I don't know how or why a canyon came to be named for beans. Like a lot of scenery around these parts, the canyon is just beautiful. It is a nice forested walk at the bottom with pine trees all around. Squirrels are plentiful (as they used to say) with a sort of black color and tall tufted ears. (Speaking of animals, a while back I noticed a spectacular bird flying. It was bright white, dark black, and had touches of blue. Spectacular bird it seemed to me. It turns out on asking that it is a rather common and little-respected bird. It's a magpie. I think it's considered something of a pest to people grown too used to its beauty to care. Alfred Dreyfus admired the beautiful and graceful birds that glided through the skies over Devil's Island.
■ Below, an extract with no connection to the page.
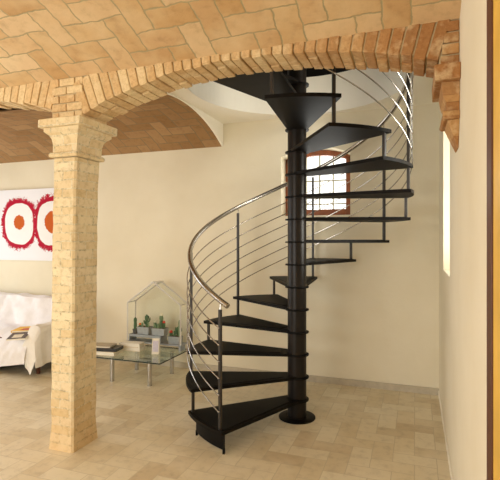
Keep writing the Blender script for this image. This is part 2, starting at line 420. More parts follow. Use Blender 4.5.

Years later he found out what kind of birds they were ... seagulls. I can tell you that West Coast seagulls are beautiful. In New Jersey the seagulls are nice but just don't have the long beautiful wings that the California gulls have. Maybe Dreyfus was seeing the California breed of gulls.)

Anyway, on either side of the canyon are cliffs with an odd look as if the cliff has rotted or eroded under the surface, leaving the surface mostly intact except for holes. Actually the cliffs are really rock spewed out by a volcano about one million B.C. There were gas bubbles in the rock that made the rock weak except for on the surface where it cooled first. The weak inner rock eroded under the surface and you got large caves behind a Swiss-cheese-like surface.

There was a large kiva but what impressed me the most at the kiva was that there was a tarantula minding her own business walking around it. It wasn't big like Mexican Tarantulas. This little spider, standing still, would have just fit into a circle two inches in diameter. We stood back at about two feet and watched her with binoculars. (Our binoculars will focus on fairly near objects and with eight-power, we were getting a view like we were six inches away.) She must have been aware we were following her, but she just went about her business.